Retype, please, the listing from its opening line through the line that contains "COL = SC.collection", both included, without the pictures.

- - - - -

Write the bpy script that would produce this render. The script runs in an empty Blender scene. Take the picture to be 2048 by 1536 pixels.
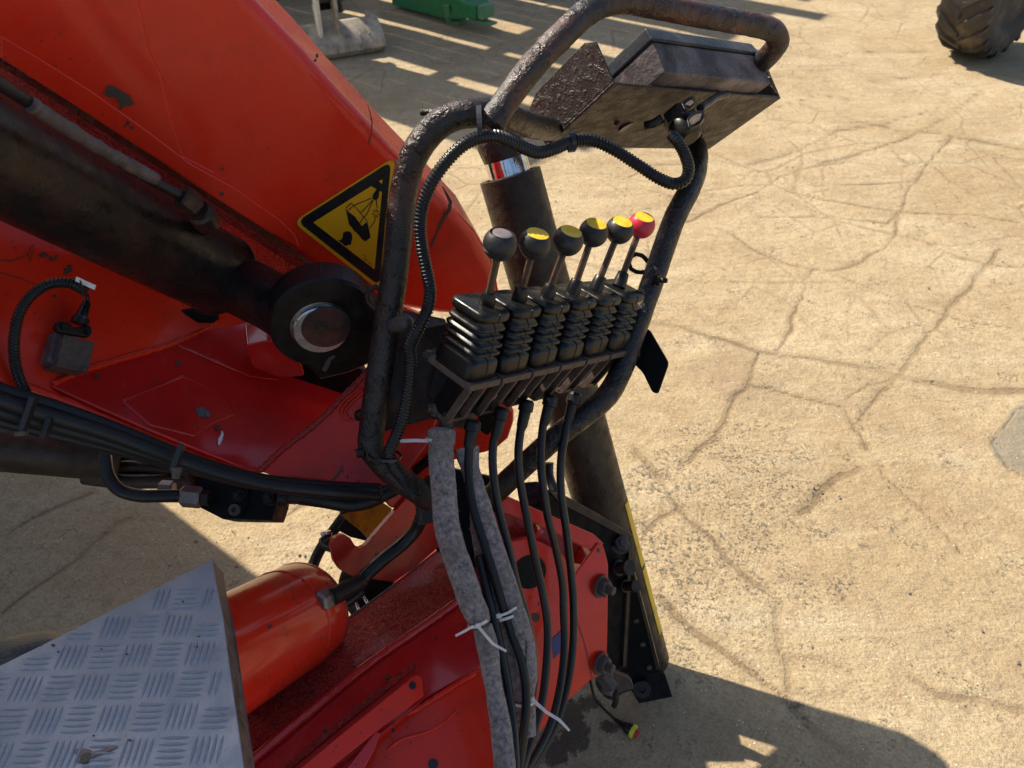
import bpy, bmesh, math, random
import numpy as np
from mathutils import Vector, Matrix, noise as mnoise
R = math.radians
random.seed(7)
SC = bpy.context.scene
COL = SC.collection

# ------------------------------------------------------------------ camera, light, exposure
CAMH = 1.65; PITCH = R(42); F = 1536.0
cd = bpy.data.cameras.new('camera'); cam = bpy.data.objects.new('camera', cd); COL.objects.link(cam)
cam.location = (0, 0, CAMH); cam.rotation_euler = (R(90) - PITCH, 0, 0)
cd.sensor_width = 36; cd.lens = 27; cd.clip_start = 0.05; cd.clip_end = 300
cd.dof.use_dof = True; cd.dof.focus_distance = 1.08; cd.dof.aperture_fstop = 9.0
SC.camera = cam
SUN_AZ = R(-54); SUN_EL = R(45)          # azimuth from +Y towards +X
w = bpy.data.worlds.new('World'); SC.world = w; w.use_nodes = True
nt = w.node_tree; bg = nt.nodes['Background']; sky = nt.nodes.new('ShaderNodeTexSky')
sky.sky_type = 'NISHITA'; sky.sun_disc = False; sky.sun_elevation = SUN_EL; sky.sun_rotation = SUN_AZ
sky.air_density = 1.0; sky.dust_density = 1.6; sky.ozone_density = 1.0
nt.links.new(sky.outputs[0], bg.inputs[0]); bg.inputs[1].default_value = 0.085
sd = bpy.data.lights.new('sun', 'SUN'); sun = bpy.data.objects.new('sun', sd); COL.objects.link(sun)
sd.energy = 4.7; sd.angle = R(0.53); sd.color = (1.0, 0.915, 0.76)
sdir = Vector((math.sin(SUN_AZ) * math.cos(SUN_EL), math.cos(SUN_AZ) * math.cos(SUN_EL), math.sin(SUN_EL)))
sun.rotation_euler = sdir.to_track_quat('Z', 'Y').to_euler()
SC.view_settings.view_transform = 'Standard'; SC.view_settings.look = 'None'
SC.view_settings.gamma = 1; SC.view_settings.use_curve_mapping = False
SC.view_settings.exposure = 0.98

# ------------------------------------------------------------------ measuring helpers
CF = Vector((0, math.cos(PITCH), -math.sin(PITCH))); CU = Vector((0, math.sin(PITCH), math.cos(PITCH))); CR = Vector((1, 0, 0))
CO = Vector((0, 0, CAMH))
def ray(x, y): return CR * ((x - 1024) / F) + CU * (-(y - 768) / F) + CF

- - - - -

### Correct output
Write the bpy script that would produce this render. The script runs in an empty Blender scene. Take the picture to be 2048 by 1536 pixels.
import bpy, bmesh, math, random
import numpy as np
from mathutils import Vector, Matrix, noise as mnoise
R = math.radians
random.seed(7)
SC = bpy.context.scene
COL = SC.collection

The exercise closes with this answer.